The Growth Flywheel: AI, Cloud, Autos, and Robotics
Arm’s long-term growth is being driven by a powerful multi-market flywheel:
1. Data Centers (Cloud CPUs)
Hyperscalers are increasingly designing custom Arm-based chips:
Amazon (Graviton)
Google (Axion)
Microsoft (Cobalt)
Nvidia (Grace)
Cloud CPU royalties are expected to grow from ~5% of total royalties today to ~30% by 2028, driven by performance-per-watt advantages and AI workload scaling.
2. Automotive and ADAS
Modern vehicles are becoming software-defined platforms.
Arm IP is embedded across:
Infotainment systems
ADAS (advanced driver-assistance systems)
Autonomous driving stacks
Crucially, automotive design cycles last 7–10 years, turning each design win into a long-duration royalty stream.
3. Edge AI and IoT
AI is moving beyond the data center to billions of edge devices:
Smartphones
Wearables
Industrial sensors
Smart infrastructure
Arm’s low-power architecture makes it the default choice for on-device AI inference, compounding volumes from an already dominant base.
4. Humanoid Robotics
An emerging but potentially massive opportunity.
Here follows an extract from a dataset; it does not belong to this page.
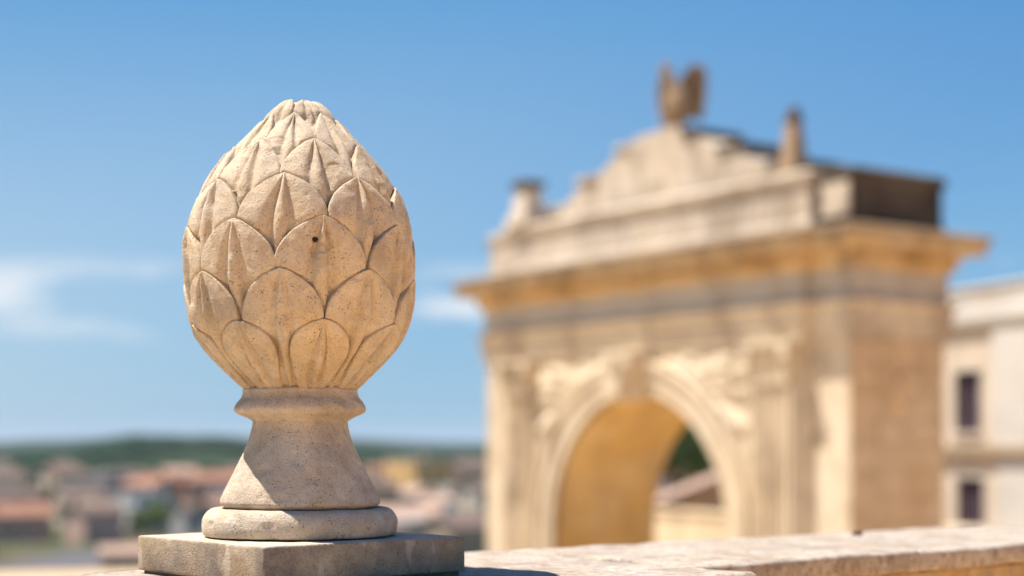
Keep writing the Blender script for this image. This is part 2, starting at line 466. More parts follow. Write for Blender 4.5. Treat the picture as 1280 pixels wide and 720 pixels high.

Humanoid robots require multiple CPUs per system — for vision, motion planning, safety, and AI inference — often 10x the compute footprint of a smartphone.
Arm’s modular IP stack and energy efficiency position it as a natural architecture for this category as it scales.
The Big Picture: From Mobile Leader to AI Infrastructure
Arm is undergoing a transformation.
What began as a mobile-centric licensing business is evolving into a core infrastructure provider for the AI-driven economy.
It dominates smartphones
It’s scaling rapidly in data centers
It’s embedded in next-generation vehicles
And it’s positioned for emerging categories like robotics
At the same time, its move into chip manufacturing opens a new layer of monetization that could materially expand its revenue base.